ULUDAĞ ÇOBANKAYA
Ekip olarak geç gelen ama geldiği gibi de kavurmaya başlayan sıcaklardan biraz uzaklaşmak, şehrin iyice ısınan beton ve çelik kafesinden kısa süreli de olsa kaçmak amacıyla şeker bayramına denk gelen 17-18-19 Temmuz 2015 tarihlerinde Uludağ’a çıkmaya ve Çobankaya mevkiinde serinlemeye karar verdik. Gündüz 17-20, gece 8-10 derece aralığı ile Temmuz ayının ortasında Çobankaya bizim için en ideal kamp alanıydı.
17 TEMMUZ CUMA
Sabah saat 6.30’da Bursa Otobüs Terminalinde toplandık.

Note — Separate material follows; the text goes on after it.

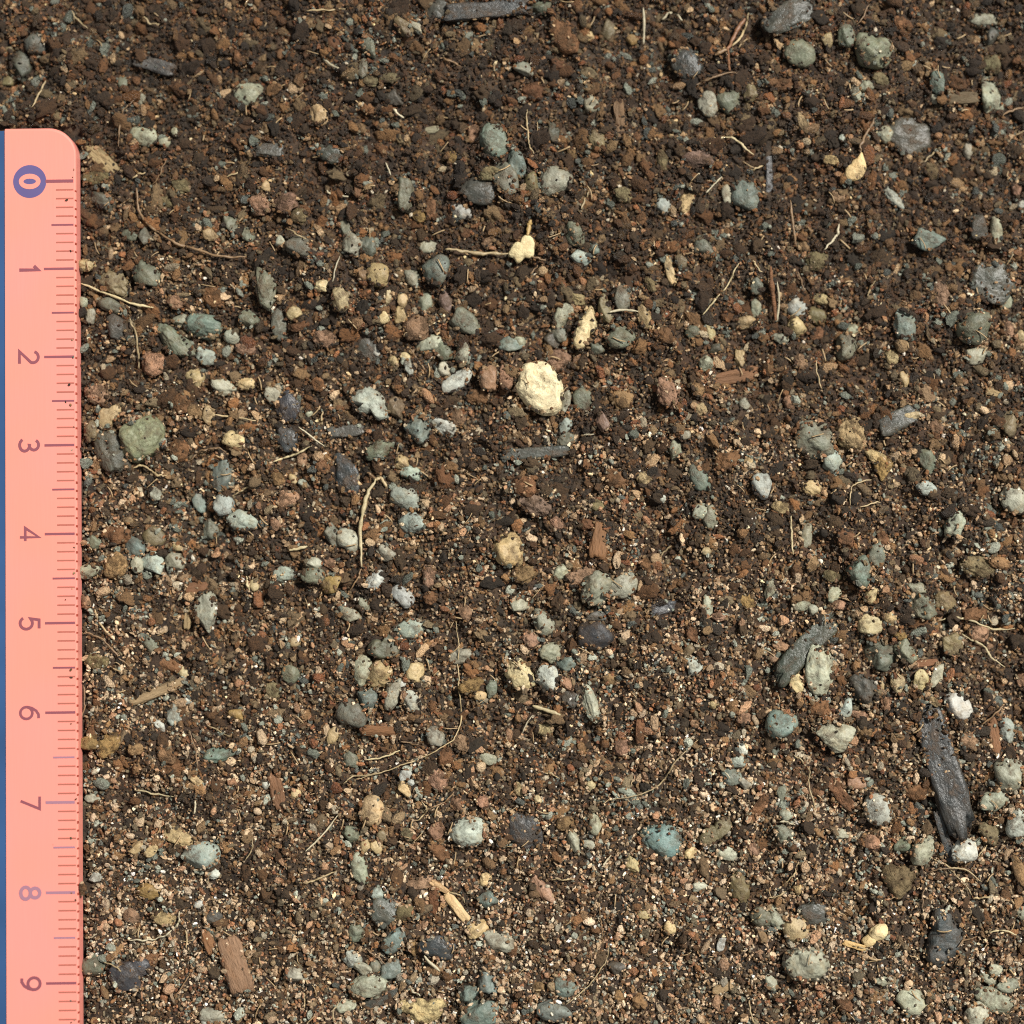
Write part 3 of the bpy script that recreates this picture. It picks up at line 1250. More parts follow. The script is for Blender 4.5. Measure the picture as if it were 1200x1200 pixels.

Teferrüç semtine geçtikten sonra oradan teleferikle önce Sarıalan’a muhteşem bir manzara eşliğinde çıktık. Sarıalan’a varır varmaz ısı bir anda değişiverdi. Sarıalan’dan Çobankaya’ya doğru yaklaşık 3,5-4km.’lik orman içinden geçerek ulaşılan parkurda serin ama güneşli ve berrak bir havada yürüyüşümüze başladık. Mustafa arkadaşımız motorsikletle geleceği için farklı bir rota üzerinden bizimle Çobankaya’da buluşacaktı.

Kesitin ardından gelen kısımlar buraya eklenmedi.